Barry Everingham on the Australian prime minister that asked an ally to torture and demean a fellow citizen — just to win an election.
The Fairfax Press have finally reported to mainstream Australia what Independent Australia readers have known since July 26 — that John Howard called in a favour from his egregious mate Dick Cheney to “lay any charge possible against David Hicks”. (I also point you to my colleague David Donovan’s excellent interview yesterday with Jason Leopold, the US journalist who blew Howard’s cover on this story.)
Just to be perfectly clear, this was an Australian prime minister asking an ally to in effect torture and demean a fellow citizen — just to win an election!

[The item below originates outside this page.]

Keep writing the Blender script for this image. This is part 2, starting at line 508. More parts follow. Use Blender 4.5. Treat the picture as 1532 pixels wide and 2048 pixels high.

Now, of course, Cheney wasn’t just an ordinary ally; he, along with George W Bush and Donald Rumsfeld, concocted the lie that Saddam Hussein was in part responsible for the 9/11 atrocity in New York, along with Osama bin Laden.
Now, anyone with a modicum of history would realise that the likes of Hussein would have absolutely nothing to do with an out of control Muslin cleric — he was terrified that Islam in its most absolute form would take over his country.
But, hey, the trio were hand-in-glove with the giant Halliburton organisation and Iraqi oil was in their sights — so to hell with the safety of ordinary, peace-loving, Iraqi citizens
Said those Three Musketeers: Sadaam has weapons of mass destruction hidden in the Iraqi desert, we need to destroy them before he uses them to destroy the world.
They knew there were no WMD’s, but that didn’t stop them.
So the phones rang hot between Washington, London and Canberra, and Howard and Tony Blair bought the lie — hook line and sinker.
What Bush and Howard, of course, had in common was being in the USA when the Twin Towers were attacked — and both were, to put it mildly, scared shitless.
Neither had any active military experience and both were at a loss to know what to do.
Now, while this scenario was being played out, a feckless young Australian adventurer was experimenting with Islam and, as may happen to any young bloke of any nationality, he found himself in the wrong place at wrong time — this would cost David Hicks dearly.
He was captured in Pakistan and sold to US forces in that country.
Billed as a dangerous terrorist who surely would have vital information, he was hooded, gagged, dressed in a jump suit, hands and feet shackled, brutally beaten and then thrown onto a giant US transporter to be taken to that playpen for US Marines—Guantanamo Bay.
And this is where we came in.
For years, Howard wouldn’t lift a finger to help his fellow citizen; he just couldn’t have cared less.
Until his stocks were so low, that is, that he knew his days as prime minister were numbered.
He had been humiliated in front of the whole world when his multi-million dollar “ring of security” around Sydney was exposed by the ABC’s The Chaser — whose prank to get through the expensive cordon was so perfect local police and US Security agents actually helped them though.
So, he picked up a telephone and invited Cheney to Australia, whose arrival threw Sydney into another ridiculous lockdown, and in the luxury of Kirribilli House, Howard begged his mate to get Hicks before a “court” on any charge he could concoct.
Hicks by now was sick and tired of and was beaten down by the cruelty he had endured and realised whatever he was asked to sign he would — he wanted out.
He was “tried” before an illegal Kangaroo court and of course found “guilty”.
He was returned to Australia, sent to jail in Adelaide and on release wrote a book.
To its undying shame the Labor Government, as it was in Opposition, was unconcerned by the plight and future of Hicks, but this week we’ll know whether or not he can keep the royalties his book attracted.
Meanwhile, the five men who are responsible for the destruction of Baghdad and the deaths of hundreds and thousands of innocent Iraqi citizens and free and at large.
Bush, Howard, Blair, Cheney and Rumsfeld should be tried as war criminals.
As if!
We live in a strange world.
Footnote
I wrote to Queen Elizabeth II outlining the treatment Hicks was getting on Guantanamo.
Her Majesty, though her political secretary, replied that she had sent my letter to the British Secretary of State for Foreign and Commonwealth relations.
Not to Downer, not to Howard — which, in itself, was telling.
I was contacted by the Head of Security of the department to whom the Queen had sent my letter, who was frank in the extreme.
Paraphrasing, he said Hicks would have been helped by HM’s Government had his application for British citizenship not been then before the UK Courts.
He said Blair had secured the release of all British citizens held on Guantanamo and no further charges were laid on their return to the UK.
There was no such respite for Australian citizens under John Howard.